Director

Director

Irvin Kershner

Irvin Kershner is the last guy you would've expected to direct a science-fiction epic like The Empire Strikes Back. Still, we wouldn't have had it any other way.

Old School

Born in 1923, Kershner directed his first film in 1958—a full twenty-two years before the release of Empire. What's more, Kershner's bread-and-butter was hard-boiled crime dramas and quirky comedies, neither of which has much in common with the space opera stylings of Star Wars. In recent years, however, his work had taken on a grander scale, like the TV movie Raid on Entebbe which depicted a real-life hostage situation in Uganda

When he wasn't directing, Kershner was teaching at the film program at USC, where he just so happened to teach a goofy kid named George Lucas in the 60's. Lucas had impressed Kershner greatly with his student film Electronic Labyrinth: THX-1138 4EB—Kershner was even part of the judging panel that awarded it the first prize in the dramatic category at the National Student Film Festival.

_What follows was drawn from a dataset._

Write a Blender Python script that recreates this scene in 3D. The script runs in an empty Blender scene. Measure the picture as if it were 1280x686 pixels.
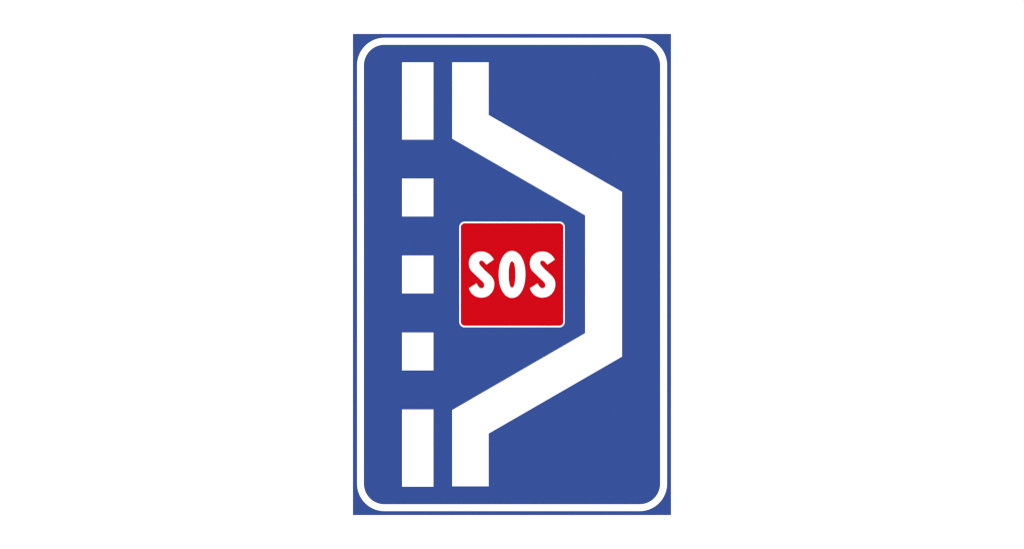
import bpy, bmesh, math

scene = bpy.context.scene
C = scene.collection

# ------------------------------------------------------------------ camera, world, lamp
PX = 1.35 / 599.7          # metres per photograph pixel at the face of the sign (sign is 1.35 m tall)
CX, CY = 640.0, 343.0      # photograph centre
ZC = 1.75                  # height of the sign's centre above the ground
T_PLATE = 0.004            # aluminium plate
T_FILM = 0.0005            # thickness of each applied film
DIST = 10.0

cam_d = bpy.data.cameras.new('camera')
cam = bpy.data.objects.new('camera', cam_d)
C.objects.link(cam)
cam.location = (0, -T_PLATE - DIST, ZC)
cam.rotation_euler = (math.pi / 2, 0, 0)
cam_d.sensor_width = 36
cam_d.lens = 36 * DIST / (1280 * PX)
cam_d.clip_end = 200
scene.camera = cam

world = bpy.data.worlds.new('World')
scene.world = world
world.use_nodes = True
bg = world.node_tree.nodes['Background']
bg.inputs['Color'].default_value = (1, 1, 1, 1)
bg.inputs['Strength'].default_value = 0.36

# one round studio lamp just above the camera axis
ld = bpy.data.lights.new('studio_lamp', 'AREA')
ld.shape = 'DISK'
ld.size = 1.6
ld.energy = 1800
lamp = bpy.data.objects.new('studio_lamp', ld)
C.objects.link(lamp)
lamp.location = (0, -14.0, ZC + 0.7)
lamp.rotation_euler = (math.pi / 2 - math.atan2(0.7, 14.0), 0, 0)

scene.view_settings.view_transform = 'Standard'
scene.view_settings.look = 'None'
scene.view_settings.exposure = 0
scene.view_settings.gamma = 1
scene.render.engine = 'CYCLES'
scene.cycles.filter_width = 1.2
scene.cycles.use_denoising = True


# ------------------------------------------------------------------ materials
def material(name, col, rough=0.9, spec=0.04, vary=0.012, scale=9.0, bump=0.0):
    """Painted or film surface: even base colour with a faint, large-scale mottling."""
    m = bpy.data.materials.new(name)
    m.use_nodes = True
    nt = m.node_tree
    b = nt.nodes['Principled BSDF']
    b.inputs['Roughness'].default_value = rough
    b.inputs['Specular IOR Level'].default_value = spec
    tc = nt.nodes.new('ShaderNodeTexCoord')
    nz = nt.nodes.new('ShaderNodeTexNoise')
    nz.inputs['Scale'].default_value = scale
    nz.inputs['Detail'].default_value = 4
    nt.links.new(tc.outputs['Object'], nz.inputs['Vector'])
    mx = nt.nodes.new('ShaderNodeMix')
    mx.data_type = 'RGBA'
    mx.inputs['A'].default_value = tuple(c * (1 - vary) for c in col) + (1,)
    mx.inputs['B'].default_value = tuple(min(1, c * (1 + vary)) for c in col) + (1,)
    nt.links.new(nz.outputs['Fac'], mx.inputs['Factor'])
    nt.links.new(mx.outputs['Result'], b.inputs['Base Color'])
    if bump:
        nb = nt.nodes.new('ShaderNodeTexNoise')
        nb.inputs['Scale'].default_value = 180
        nt.links.new(tc.outputs['Object'], nb.inputs['Vector'])
        bp = nt.nodes.new('ShaderNodeBump')
        bp.inputs['Strength'].default_value = bump
        bp.inputs['Distance'].default_value = 0.0005
        nt.links.new(nb.outputs['Fac'], bp.inputs['Height'])
        nt.links.new(bp.outputs['Normal'], b.inputs['Normal'])
    return m


BLUE = material('blue_film', (0.0288, 0.0650, 0.2570))
RED = material('red_film', (0.5120, 0.0009, 0.0061))
WHITE = material('white_film', (0.82, 0.82, 0.82), vary=0.006)
WALL = material('white_plaster', (0.84, 0.84, 0.84), rough=0.9, spec=0.05, bump=0.15)


# ------------------------------------------------------------------ shape helpers
def pt(x, y, base=(CX, CY)):
    """Sign drawing coordinates (right, down) to local metres on the sign face (x, z)."""
    return ((x - base[0]) * PX, -(y - base[1]) * PX)


def link(name, bm, mat, parent=None):
    bmesh.ops.recalc_face_normals(bm, faces=bm.faces)
    me = bpy.data.meshes.new(name)
    bm.to_mesh(me)
    bm.free()
    me.materials.append(mat)
    o = bpy.data.objects.new(name, me)
    C.objects.link(o)
    o.parent = parent
    return o


def slab(outline, y0, y1):
    """Closed prism of one outline, from depth y0 (back) to y1 (front, more negative)."""
    bm = bmesh.new()
    b = [bm.verts.new((x, y0, z)) for x, z in outline]
    f = [bm.verts.new((x, y1, z)) for x, z in outline]
    bm.faces.new(f)
    bm.faces.new(b[::-1])
    n = len(outline)
    for i in range(n):
        j = (i + 1) % n
        bm.faces.new((b[i], b[j], f[j], f[i]))
    return bm


def ring(outer, inner, y0, y1):
    """Closed band between two outlines with the same number of points."""
    bm = bmesh.new()
    L = [[bm.verts.new((x, y, z)) for x, z in o] for o, y in
         ((outer, y0), (outer, y1), (inner, y1), (inner, y0))]
    n = len(outer)
    for k in range(4):
        a, b = L[k], L[(k + 1) % 4]
        for i in range(n):
            j = (i + 1) % n
            bm.faces.new((a[i], a[j], b[j], b[i]))
    return bm


def rect(x0, y0, x1, y1):
    return [pt(x0, y0), pt(x1, y0), pt(x1, y1), pt(x0, y1)]


def rounded(x0, y0, x1, y1, r, n=24):
    out = []
    for cx, cy, a0 in ((x1 - r, y0 + r, -90), (x1 - r, y1 - r, 0), (x0 + r, y1 - r, 90), (x0 + r, y0 + r, 180)):
        for k in range(n + 1):
            a = math.radians(a0 + 90 * k / n)
            out.append(pt(cx + r * math.cos(a), cy + r * math.sin(a)))
    return out


def superellipse(x0, y0, x1, y1, e, n=128):
    cx, cy, rx, ry = (x0 + x1) / 2, (y0 + y1) / 2, (x1 - x0) / 2, (y1 - y0) / 2
    out = []
    for k in range(n):
        a = 2 * math.pi * k / n
        c, s = math.cos(a), math.sin(a)
        out.append(pt(cx + rx * math.copysign(abs(c) ** (2 / e), c), cy + ry * math.copysign(abs(s) ** (2 / e), s)))
    return out


def path(start, segs, n=16):
    """Outline from straight segments (one point) and cubic curves (three points)."""
    out = [start]
    for s in segs:
        if len(s) == 1:
            out.append(s[0])
            continue
        p0 = out[-1]
        for k in range(1, n + 1):
            t = k / n
            u = 1 - t
            out.append(tuple(u**3 * p0[i] + 3*u*u*t * s[0][i] + 3*u*t*t * s[1][i] + t**3 * s[2][i] for i in (0, 1)))
    if math.dist(out[0], out[-1]) < 1e-6:
        out.pop()
    return out


def grow(outline, d):
    """The outline moved outwards by d drawing units (inwards when negative), mitred at its corners."""
    n = len(outline)
    area = sum(outline[i][0] * outline[(i + 1) % n][1] - outline[(i + 1) % n][0] * outline[i][1] for i in range(n))
    s = (1 if area > 0 else -1) * d * PX
    out = []
    for i in range(n):
        (ax, ay), (bx, by), (cx, cy) = outline[i - 1], outline[i], outline[(i + 1) % n]
        l1, l2 = math.hypot(bx - ax, by - ay), math.hypot(cx - bx, cy - by)
        n1 = ((by - ay) / l1, -(bx - ax) / l1)
        n2 = ((cy - by) / l2, -(cx - bx) / l2)
        k = 1 + n1[0] * n2[0] + n1[1] * n2[1]
        out.append((bx + s * (n1[0] + n2[0]) / k, by + s * (n1[1] + n2[1]) / k))
    return out


# the bold S, drawn in its own units
S_PATH = path((716, 292), [
    ((525, 424),),
    ((478, 370), (450, 322), (398, 320)),
    ((365, 319), (345, 340), (345, 372)),
    ((345, 415), (385, 450), (470, 540)),
    ((585, 646),),
    ((675, 725), (728, 790), (728, 912)),
    ((728, 1100), (590, 1251), (405, 1251)),
    ((240, 1253), (125, 1160), (78, 1009)),
    ((278, 884),),
    ((320, 960), (345, 1008), (400, 1008)),
    ((440, 1008), (467, 975), (467, 935)),
    ((467, 890), (440, 860), (405, 828)),
    ((220, 656),),
    ((190, 625),),
    ((115, 560), (78, 490), (78, 385)),
    ((78, 200), (215, 84), (400, 84)),
    ((545, 84), (655, 170), (716, 292)),
])


def s_outline(x0):
    return [pt(x0 + x / 20.175, 310 + y / 20.175) for x, y in S_PATH]


# ------------------------------------------------------------------ the setting: a plain white wall
bm = bmesh.new()
bmesh.ops.create_cube(bm, size=1)
bmesh.ops.scale(bm, vec=(9, 0.25, 5), verts=bm.verts)
bmesh.ops.translate(bm, vec=(0, 0.125, 2.0), verts=bm.verts)
wall = link('wall', bm, WALL)
wall['kind'] = 'structure'
wall['label'] = 'plain white wall behind the blue road sign'

# ------------------------------------------------------------------ the sign
sign = bpy.data.objects.new('road_sign', None)
C.objects.link(sign)
sign.location = (0, 0, ZC)
sign['label'] = 'blue rectangular emergency lay-by road sign with red SOS square on white wall'
sign['category'] = 'road sign'

TRIM = 0.28                                   # films are cut this much inside their printed outline
F0 = -T_PLATE
F1 = F0 - T_FILM
F2 = F1 - T_FILM
F3 = F2 - T_FILM
E = 0.0001                                    # film backs sit a hair inside what they are stuck to

plate = link('plate', slab(grow(rect(441.45, 43.1, 838.45, 642.8), TRIM), 0.0005, F0), BLUE, sign)

link('border', ring(grow(rounded(446.05, 47.4, 834.1, 638.5, 34.6), -TRIM), grow(rounded(455.1, 56.6, 824.9, 629.4, 25.4), TRIM),
                    F0 + E, F1), WHITE, sign)

for y0, y1, lab in ((78.0, 175.0, 'long white lane dash at the top'), (223.0, 270.9, None),
                    (319.0, 366.9, None), (415.1, 462.9, None),
                    (511.1, 608.0, 'long white lane dash at the bottom')):
    d = link('lane_dash', slab(grow(rect(502.3, y0, 542.05, y1), -TRIM), F0 + E, F1), WHITE, sign)
    if lab:
        d['label'] = lab

bay = [(564.95, 78.0), (611.05, 78.0), (611.05, 143.8), (777.8, 239.8), (777.8, 445.6),
       (611.05, 541.6), (611.05, 607.5), (564.95, 607.5), (564.95, 512.0), (731.1, 416.1),
       (731.1, 269.3), (564.95, 173.7)]
link('lay_by_edge_line', slab(grow([pt(*p) for p in bay], -TRIM), F0 + E, F1), WHITE, sign)

panel = link('emergency_panel', slab(grow(rounded(576.1, 279.05, 704.0, 406.9, 4.9), 0.1), F1 + E, F2), RED, sign)
panel['label'] = 'red square panel lettered SOS'
link('edging', slab(grow(rounded(573.95, 276.85, 706.15, 409.1, 7.0), -0.15), F0 + E, F1), WHITE, panel)
link('letter', slab(grow(s_outline(582.0), -TRIM), F2 + E, F3), WHITE, panel)
link('letter', ring(grow(superellipse(623.15, 313.4, 656.95, 372.4, 2.1), -TRIM), grow(superellipse(636.1, 326.9, 644.0, 359.1, 2.3), TRIM),
                    F2 + E, F3), WHITE, panel)
link('letter', slab(grow(s_outline(658.25), -TRIM), F2 + E, F3), WHITE, panel)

The Student Becomes the Master

By the late '70s, however, Lucas was all grown up and Star Wars was a huge success, launching him to the stratosphere and allowing him to invest heavily in his production company, Lucasfilm. This required Lucas to focus on his management duties, however, which is why he turned to his former professor to helm the most anticipated sequel of all-time.

Kershner was so flabbergasted by this offer that he rejected it at first, but a verbal smackdown courtesy of his agent led him to call Lucas back and accept the job. Although Kershner didn't realize it yet, his ability to focus on characters was Lucas' main motivation for offering him the gig.

On the Set

Kershner approached The Empire Strikes Back with two goals: (a) creating a more complex, adult film and (b) tackling heavy themes while still presenting subtle humor. In more recent interviews, for example, Kershner has talked about his approach to the Han/Leia romance, in which he favored subtlety over overt sentimentality—something that the Lucas-directed prequel trilogy failed to achieve with the Padme/Anakin relationship. This focus on relatable characters and authentic emotional journeys amidst all of that sci-fi mayhem resulted in perhaps the most human film in the Star Wars series.